Problems
Find all solutions of the system of equations: \[\left\{ \begin{aligned} (x+y)^3=z\\ (x+z)^3=y\\ (y+z)^3=x \end{aligned} \right.\]
Find a representation as a product of \(a^{2n+1} + b^{2n+1}\) for general \(a,b,n\).
Find a representation as a product of \(a^n - b^n\) for general \(a,b,n\).
Each integer point on the numerical axis is colored either white or black and the numbers \(2016\) and \(2017\) are colored differently. Prove that there are three identically colored integers which sum up to zero.
Can three points with integer coordinates be the vertices of an equilateral triangle?
Prove that there are infinitely many prime numbers \(\{2,3,5,7,11,13...\}\).
A rectangular parallelepiped of the size \(m\times n\times k\) is divided into unit cubes.
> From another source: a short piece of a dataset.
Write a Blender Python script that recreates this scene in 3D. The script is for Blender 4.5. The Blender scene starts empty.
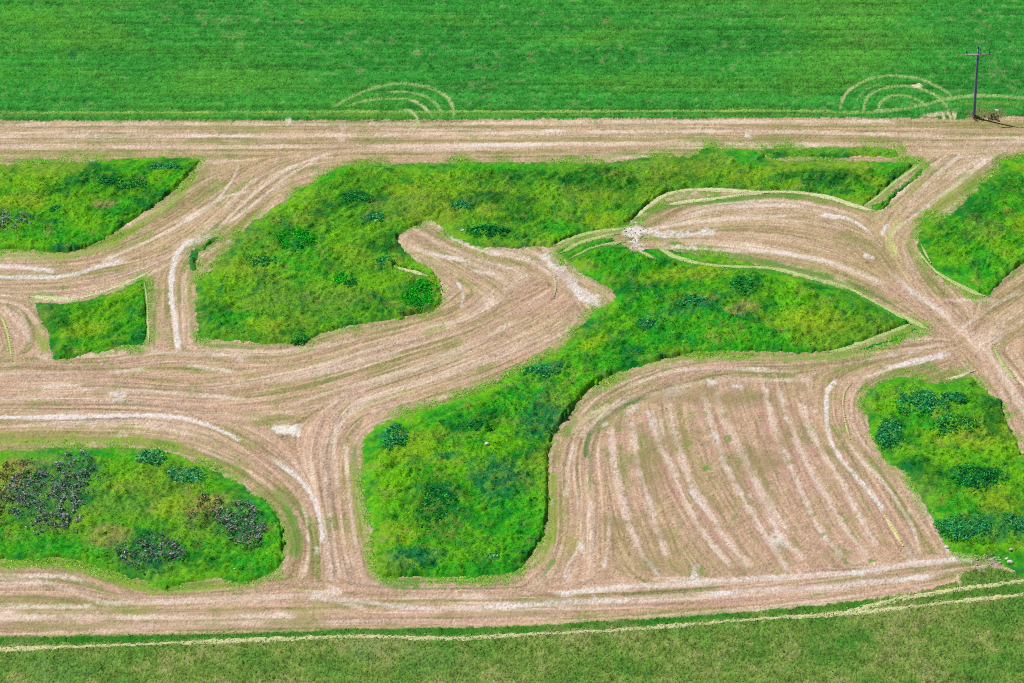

How many rectangular parallelepipeds are formed in total (including the original one)?
The dragon locked six dwarves in the cave and said, "I have seven caps of the seven colors of the rainbow. Tomorrow morning I will blindfold you and put a cap on each of you, and hide one cap. Then I’ll take off the blindfolds, and you can see the caps on the heads of others, but not your own and I won’t let you talk any more. After that, everyone will secretly tell me the color of the hidden cap. If at least three of you guess right, I’ll let you all go. If less than three guess correctly, I’ll eat you all for lunch." How can dwarves agree in advance to act in order to be saved?
In the triangle \(ABC\) the angle \(\angle ABC = 120^{\circ}\). The segments \(AF,\, BE\), and \(CD\) are the bisectors of the corresponding angles of the triangle \(ABC\). Prove that the angle \(\angle DEF = 90^{\circ}\).
In the triangle \(ABC\) the lines \(AE\) and \(CD\) are the bisectors of the angles \(\angle BAC\) and \(\angle BCA\), intersecting at the point \(I\). In the triangle \(BDE\) the lines \(DG\) and \(EF\) are the bisectors of the angles \(\angle BDE\) and \(\angle BED\), intersecting at the point \(H\). Prove that the points \(B,\,H,\, I\) are situated on one straight line.